Após a derrota Dilma adotou postura mais defensiva e tentou aliar a agenda do emprego com a da redução de custos do trabalho, via política de desonerações. Com a relação com a burguesia nacional já deteriorada essa tática nada conseguiu, a não ser criar uma estratégia econômica confusa que trouxe resultados ruins. O que se seguiu foi uma ofensiva decidida e articulada da elite econômica contra o PT e o governo, que avança no campo simbólico, a partir da mídia empresarial, e nos terrenos jurídico e político, cujo único momento de contenção foi a campanha eleitoral, onde o discurso de enfrentamento da agenda reformista mostrou que tem força.
É a partir desse cenário de disputa entre projetos distintos para o capitalismo brasileiro, um reformista e outro de conservação, que deve ser entendido o ajuste do “plano Levy”. Em seu inicio o governo teve que optar entre duas alternativas de risco: apresentar a agenda eleitoral de reformas fortes e inflexão histórica, produzindo uma contra ofensiva num cenário ainda de “favoritismo” do adversário, ou abraçar temporariamente parte importante da agenda adversária, ameaçando comprometer sua relação com a base social que lhe garantiu a vitória eleitoral, cujo apoio é fundamental para qualquer reação.
O atual ajuste nos mostra que Dilma escolheu o segundo caminho, que nos trará um 2015 de desemprego e diminuição da renda.
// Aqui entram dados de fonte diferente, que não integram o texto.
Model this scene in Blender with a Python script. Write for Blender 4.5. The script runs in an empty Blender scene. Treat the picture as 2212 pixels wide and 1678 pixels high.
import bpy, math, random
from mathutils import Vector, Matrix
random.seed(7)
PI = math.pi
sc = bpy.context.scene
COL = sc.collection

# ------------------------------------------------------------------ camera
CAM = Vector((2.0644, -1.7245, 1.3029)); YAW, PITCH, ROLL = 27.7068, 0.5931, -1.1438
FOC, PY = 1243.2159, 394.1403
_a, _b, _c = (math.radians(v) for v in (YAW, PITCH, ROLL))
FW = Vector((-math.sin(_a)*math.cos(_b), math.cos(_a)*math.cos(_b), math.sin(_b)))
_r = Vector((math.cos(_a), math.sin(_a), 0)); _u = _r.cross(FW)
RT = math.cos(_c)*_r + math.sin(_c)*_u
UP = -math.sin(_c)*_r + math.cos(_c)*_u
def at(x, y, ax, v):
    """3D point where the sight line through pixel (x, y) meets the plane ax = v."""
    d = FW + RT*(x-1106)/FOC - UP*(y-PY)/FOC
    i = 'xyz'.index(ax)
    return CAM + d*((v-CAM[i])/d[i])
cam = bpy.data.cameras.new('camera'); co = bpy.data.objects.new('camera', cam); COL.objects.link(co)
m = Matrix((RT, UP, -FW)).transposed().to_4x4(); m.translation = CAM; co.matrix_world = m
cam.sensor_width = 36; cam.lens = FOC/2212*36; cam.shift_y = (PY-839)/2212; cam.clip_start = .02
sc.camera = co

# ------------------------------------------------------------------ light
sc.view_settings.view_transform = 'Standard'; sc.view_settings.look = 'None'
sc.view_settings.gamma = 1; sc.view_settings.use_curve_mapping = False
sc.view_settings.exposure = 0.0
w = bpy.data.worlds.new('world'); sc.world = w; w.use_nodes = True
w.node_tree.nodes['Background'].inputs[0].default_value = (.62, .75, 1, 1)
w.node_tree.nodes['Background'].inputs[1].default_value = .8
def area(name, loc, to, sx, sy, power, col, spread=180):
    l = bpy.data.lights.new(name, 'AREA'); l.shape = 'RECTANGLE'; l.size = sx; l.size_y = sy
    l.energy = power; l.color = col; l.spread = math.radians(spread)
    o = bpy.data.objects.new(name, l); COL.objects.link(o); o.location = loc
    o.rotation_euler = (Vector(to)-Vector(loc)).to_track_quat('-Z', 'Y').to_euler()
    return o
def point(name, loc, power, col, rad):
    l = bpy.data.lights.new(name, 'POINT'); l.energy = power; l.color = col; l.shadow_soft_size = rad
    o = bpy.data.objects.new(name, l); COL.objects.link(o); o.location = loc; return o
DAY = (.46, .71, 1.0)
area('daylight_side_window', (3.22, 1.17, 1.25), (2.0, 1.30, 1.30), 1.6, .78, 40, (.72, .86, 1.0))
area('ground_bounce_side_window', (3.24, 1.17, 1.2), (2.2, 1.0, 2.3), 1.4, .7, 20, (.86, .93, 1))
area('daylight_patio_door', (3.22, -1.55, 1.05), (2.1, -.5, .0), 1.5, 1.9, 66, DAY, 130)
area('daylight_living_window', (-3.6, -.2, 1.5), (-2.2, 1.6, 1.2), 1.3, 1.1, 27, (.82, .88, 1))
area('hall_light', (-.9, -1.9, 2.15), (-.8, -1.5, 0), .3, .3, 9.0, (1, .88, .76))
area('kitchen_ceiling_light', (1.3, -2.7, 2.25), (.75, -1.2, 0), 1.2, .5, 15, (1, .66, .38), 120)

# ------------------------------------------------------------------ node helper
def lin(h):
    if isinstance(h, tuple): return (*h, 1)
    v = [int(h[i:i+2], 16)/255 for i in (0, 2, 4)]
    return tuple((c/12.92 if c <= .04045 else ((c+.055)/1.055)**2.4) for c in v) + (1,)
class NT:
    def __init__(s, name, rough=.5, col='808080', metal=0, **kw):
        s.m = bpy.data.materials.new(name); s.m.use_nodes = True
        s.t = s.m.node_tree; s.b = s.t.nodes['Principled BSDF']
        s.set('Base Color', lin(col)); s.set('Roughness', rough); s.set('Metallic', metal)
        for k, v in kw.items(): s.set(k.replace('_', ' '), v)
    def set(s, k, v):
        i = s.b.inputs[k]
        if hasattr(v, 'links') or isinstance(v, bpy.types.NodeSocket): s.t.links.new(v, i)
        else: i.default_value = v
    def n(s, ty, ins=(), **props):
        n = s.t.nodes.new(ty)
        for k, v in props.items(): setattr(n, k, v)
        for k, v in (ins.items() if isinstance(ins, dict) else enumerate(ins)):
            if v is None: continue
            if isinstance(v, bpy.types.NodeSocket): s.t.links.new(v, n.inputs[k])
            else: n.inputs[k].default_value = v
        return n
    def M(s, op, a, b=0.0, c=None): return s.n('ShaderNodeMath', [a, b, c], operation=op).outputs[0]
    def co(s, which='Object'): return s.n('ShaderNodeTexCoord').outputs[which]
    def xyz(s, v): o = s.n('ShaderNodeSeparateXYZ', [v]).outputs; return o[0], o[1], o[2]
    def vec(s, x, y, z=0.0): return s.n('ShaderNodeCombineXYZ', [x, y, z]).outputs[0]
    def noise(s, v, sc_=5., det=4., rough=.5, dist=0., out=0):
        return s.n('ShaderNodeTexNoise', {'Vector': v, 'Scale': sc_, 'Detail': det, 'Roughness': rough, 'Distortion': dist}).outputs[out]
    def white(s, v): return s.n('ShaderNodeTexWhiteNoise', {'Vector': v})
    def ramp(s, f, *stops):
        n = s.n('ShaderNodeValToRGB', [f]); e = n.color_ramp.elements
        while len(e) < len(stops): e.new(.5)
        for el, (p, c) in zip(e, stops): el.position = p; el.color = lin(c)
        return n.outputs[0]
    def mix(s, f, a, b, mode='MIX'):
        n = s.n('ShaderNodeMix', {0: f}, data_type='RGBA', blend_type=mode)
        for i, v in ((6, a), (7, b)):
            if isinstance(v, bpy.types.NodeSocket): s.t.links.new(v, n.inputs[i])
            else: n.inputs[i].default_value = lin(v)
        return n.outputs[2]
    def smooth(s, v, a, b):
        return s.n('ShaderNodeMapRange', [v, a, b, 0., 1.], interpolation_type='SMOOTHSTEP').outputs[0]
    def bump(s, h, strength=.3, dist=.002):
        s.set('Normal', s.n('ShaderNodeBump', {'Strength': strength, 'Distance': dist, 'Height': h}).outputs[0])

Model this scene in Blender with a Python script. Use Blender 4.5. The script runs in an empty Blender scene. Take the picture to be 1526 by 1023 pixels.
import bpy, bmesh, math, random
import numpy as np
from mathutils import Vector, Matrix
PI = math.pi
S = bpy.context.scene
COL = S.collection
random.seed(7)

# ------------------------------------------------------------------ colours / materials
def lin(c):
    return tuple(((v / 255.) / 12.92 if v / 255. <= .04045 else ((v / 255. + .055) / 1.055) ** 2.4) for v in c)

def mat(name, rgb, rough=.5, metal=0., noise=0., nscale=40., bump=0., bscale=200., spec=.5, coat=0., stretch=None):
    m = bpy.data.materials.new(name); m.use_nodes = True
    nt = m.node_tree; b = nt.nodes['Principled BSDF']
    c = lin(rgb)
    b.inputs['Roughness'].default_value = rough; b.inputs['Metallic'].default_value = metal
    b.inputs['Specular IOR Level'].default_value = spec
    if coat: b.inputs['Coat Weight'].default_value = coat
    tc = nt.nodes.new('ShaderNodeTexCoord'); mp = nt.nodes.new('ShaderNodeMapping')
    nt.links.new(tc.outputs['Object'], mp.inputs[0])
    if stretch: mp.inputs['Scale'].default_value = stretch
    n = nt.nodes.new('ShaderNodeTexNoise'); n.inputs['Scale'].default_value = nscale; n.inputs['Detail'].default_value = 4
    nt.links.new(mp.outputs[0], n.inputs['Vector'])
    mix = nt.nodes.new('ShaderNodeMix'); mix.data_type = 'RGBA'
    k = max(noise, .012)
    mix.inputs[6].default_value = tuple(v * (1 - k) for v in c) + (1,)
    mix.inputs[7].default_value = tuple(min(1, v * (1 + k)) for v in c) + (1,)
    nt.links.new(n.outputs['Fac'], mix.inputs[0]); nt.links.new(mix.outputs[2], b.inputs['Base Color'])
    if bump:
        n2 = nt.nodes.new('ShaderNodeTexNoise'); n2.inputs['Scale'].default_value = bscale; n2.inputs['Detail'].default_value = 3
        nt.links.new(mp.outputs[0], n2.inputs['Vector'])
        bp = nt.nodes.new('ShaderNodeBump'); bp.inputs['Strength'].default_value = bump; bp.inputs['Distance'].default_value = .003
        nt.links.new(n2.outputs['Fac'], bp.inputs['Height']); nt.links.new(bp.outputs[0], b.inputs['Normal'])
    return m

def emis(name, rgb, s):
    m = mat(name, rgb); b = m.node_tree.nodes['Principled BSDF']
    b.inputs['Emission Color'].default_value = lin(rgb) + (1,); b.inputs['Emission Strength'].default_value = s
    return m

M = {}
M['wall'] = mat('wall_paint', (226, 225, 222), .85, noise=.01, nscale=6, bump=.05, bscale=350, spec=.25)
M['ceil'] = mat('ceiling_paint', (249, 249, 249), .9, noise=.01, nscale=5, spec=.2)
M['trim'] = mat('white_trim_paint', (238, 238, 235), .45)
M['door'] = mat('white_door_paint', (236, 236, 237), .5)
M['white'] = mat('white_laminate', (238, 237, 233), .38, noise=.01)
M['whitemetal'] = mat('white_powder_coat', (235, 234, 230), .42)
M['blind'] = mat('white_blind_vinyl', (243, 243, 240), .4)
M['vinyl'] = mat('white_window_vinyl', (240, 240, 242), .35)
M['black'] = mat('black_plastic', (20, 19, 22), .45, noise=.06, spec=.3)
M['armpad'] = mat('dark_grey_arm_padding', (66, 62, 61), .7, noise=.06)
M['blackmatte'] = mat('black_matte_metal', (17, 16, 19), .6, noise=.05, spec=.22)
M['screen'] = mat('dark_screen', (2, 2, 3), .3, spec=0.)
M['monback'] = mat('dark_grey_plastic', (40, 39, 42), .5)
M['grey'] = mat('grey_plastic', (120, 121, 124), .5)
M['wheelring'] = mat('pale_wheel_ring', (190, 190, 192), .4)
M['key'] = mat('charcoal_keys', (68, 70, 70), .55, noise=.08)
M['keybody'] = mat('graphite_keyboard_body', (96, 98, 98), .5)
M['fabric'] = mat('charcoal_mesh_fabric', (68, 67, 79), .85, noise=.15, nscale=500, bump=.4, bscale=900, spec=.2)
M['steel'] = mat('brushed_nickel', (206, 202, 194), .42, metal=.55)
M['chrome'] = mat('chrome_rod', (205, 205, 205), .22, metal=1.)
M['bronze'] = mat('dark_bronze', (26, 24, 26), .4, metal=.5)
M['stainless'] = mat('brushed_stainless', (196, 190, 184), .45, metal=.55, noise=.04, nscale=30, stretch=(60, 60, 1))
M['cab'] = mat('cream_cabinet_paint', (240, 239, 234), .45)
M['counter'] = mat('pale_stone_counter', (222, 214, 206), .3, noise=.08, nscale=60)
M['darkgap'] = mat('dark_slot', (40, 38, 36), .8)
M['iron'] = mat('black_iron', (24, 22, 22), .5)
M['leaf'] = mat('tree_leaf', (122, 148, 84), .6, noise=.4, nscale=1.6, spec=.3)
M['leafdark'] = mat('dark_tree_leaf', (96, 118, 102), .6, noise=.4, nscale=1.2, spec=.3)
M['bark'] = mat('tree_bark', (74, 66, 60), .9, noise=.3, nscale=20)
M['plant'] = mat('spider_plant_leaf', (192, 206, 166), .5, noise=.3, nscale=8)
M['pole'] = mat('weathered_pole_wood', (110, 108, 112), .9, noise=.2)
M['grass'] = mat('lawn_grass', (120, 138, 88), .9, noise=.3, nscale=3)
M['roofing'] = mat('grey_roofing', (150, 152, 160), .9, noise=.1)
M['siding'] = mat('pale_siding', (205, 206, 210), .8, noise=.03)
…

Nos seus sonhos mais otimistas, a presidente tentará fazer do ajuste um recuo temporário que possibilite certa trégua para a reorganização da agenda do desenvolvimento derrotada no meio do caminho. A forte recessão que se anuncia, no entanto, que resultará dessa aposta a meu ver equivocada, ameaça a travessia de Dilma para o segundo momento que ela deseja.
As forças reformistas, portanto, perderam a primeira grande batalha do novo governo e seguem seu movimento de recuo. O PT em especial corre o risco de sofrer um esvaziamento completo de sua agenda, o que traria uma derrota politica acachapante.
Para encontrar uma saída os petistas devem eleger como prioritária a luta contra o esvaziamento da agenda política que mostrou sua força nas eleições, o que exigirá discurso e ação mais determinada no sentido de promover um giro no governo. É um erro alimentar o discurso da “bonança pós-ajuste”, lembrando o sucesso do aperto promovido por Lula em 2003. As condições políticas e econômicas são dramaticamente distintas. É urgente, num primeiro momento, a apresentação de um conjunto de ações que dialoguem com a base social petista e busquem minorar os efeitos do ajuste sobre emprego e renda.
Para conseguir estancar o movimento de recuo do projeto reformista, preparando uma transição para uma contra ofensiva a partir da sonhada frente de esquerda num futuro próximo, o PT deve abandonar desde já a estratégia do modelo mediador, ancorado no consenso negociado a portas fechadas nas tradicionais instituições políticas e no bailar de gestos ao mercado, iniciando a transição para um modelo mobilizador, que combine instituições e povo, retomando a narrativa da luta de classes, capaz de pôr sobre a mesa o programa vencedor das eleições e construir uma nova utopia para o país.
O tempo urge e a história exige coragem.